What did Bob Nardelli win as he left the executive suite at Home Depot Inc.?

Media reports on Jan. 3 and 4 pegged his personal take-away at $210 million as he agreed to have the door shut behind him. So, clearly, he was rewarded with a big pile of Benjamins, which might stack even higher before all is said and done. Home Depot's stock price (affecting unexercised options) went up by 2 percent on the day his departure was announced.

But, does he walk away from a company that is stronger than when he arrived? The Wall Street Journal said Home Depot's stock price decreased by 8 percent on Nardelli's watch. Home Depot's biggest rival, Lowe's, climbed by 188 percent during the same period.

The breakingviews.com column in the Journal called Nardelli's exit package "one of the greatest payments for failure ever."
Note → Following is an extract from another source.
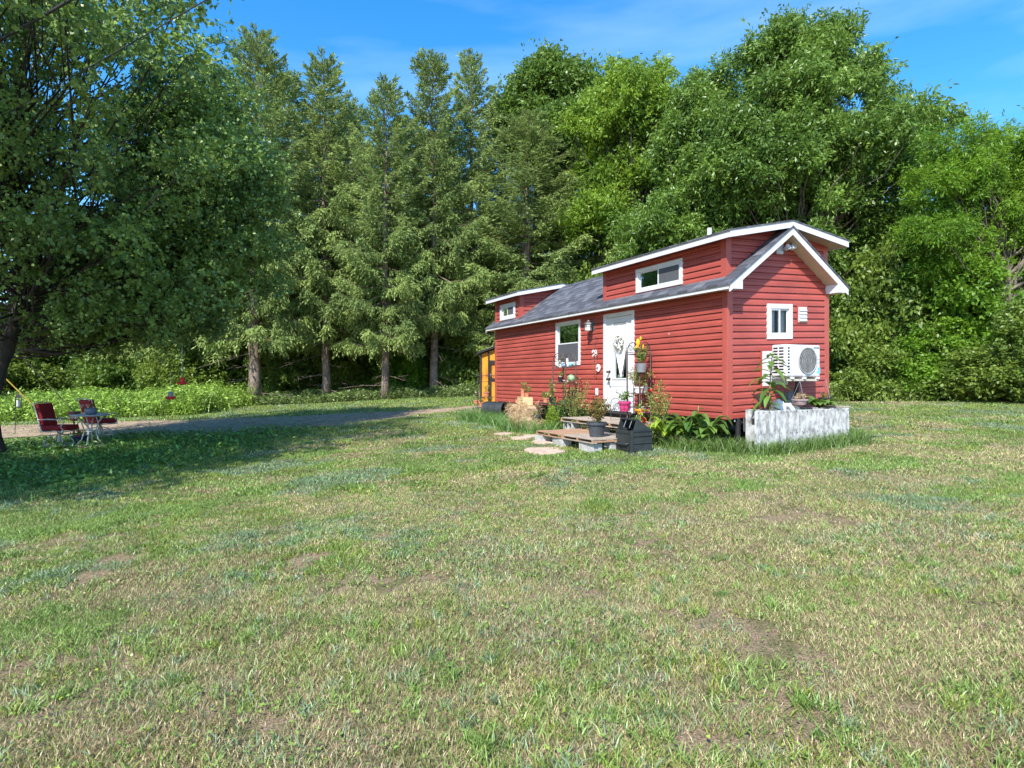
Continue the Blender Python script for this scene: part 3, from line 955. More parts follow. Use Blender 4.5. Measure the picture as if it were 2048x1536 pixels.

The New York Times reported that Nardelli's conduct of the 2006 annual meeting for Home Depot - at which he flew solo, without the board of directors in attendance - paved the way for intense shareholder dissatisfaction. Already generating substantial skepticism about his leadership of the firm - and his proclivity for personal enrichment - Nardelli infuriated investors by limiting individual questions that could be raised at the meeting to one minute each.

As a result, Nardelli generated an unheard-of statistic in corporate America - 32 percent of shareholders in attendance withheld support for the chairman and chief executive officer.

Nardelli began to understand that his outsized pay package had become a lightning rod. So, last June, according to the Wall Street Journal, he offered the compensation committee of Home Depot's board a one-page list of perquisites that he was willing to relinquish. Among the concessions was his personal use of Home Depot's six corporate jets. But he wasn't going to give up his guaranteed $3 million annual bonus.

So, post-Nardelli, Home Depot begins anew with its corporate positioning - trying to close the books on an era in which one of America's foremost blue-collar retailers was sullied by white-collar greed, and indifference to how their core customers might feel about it.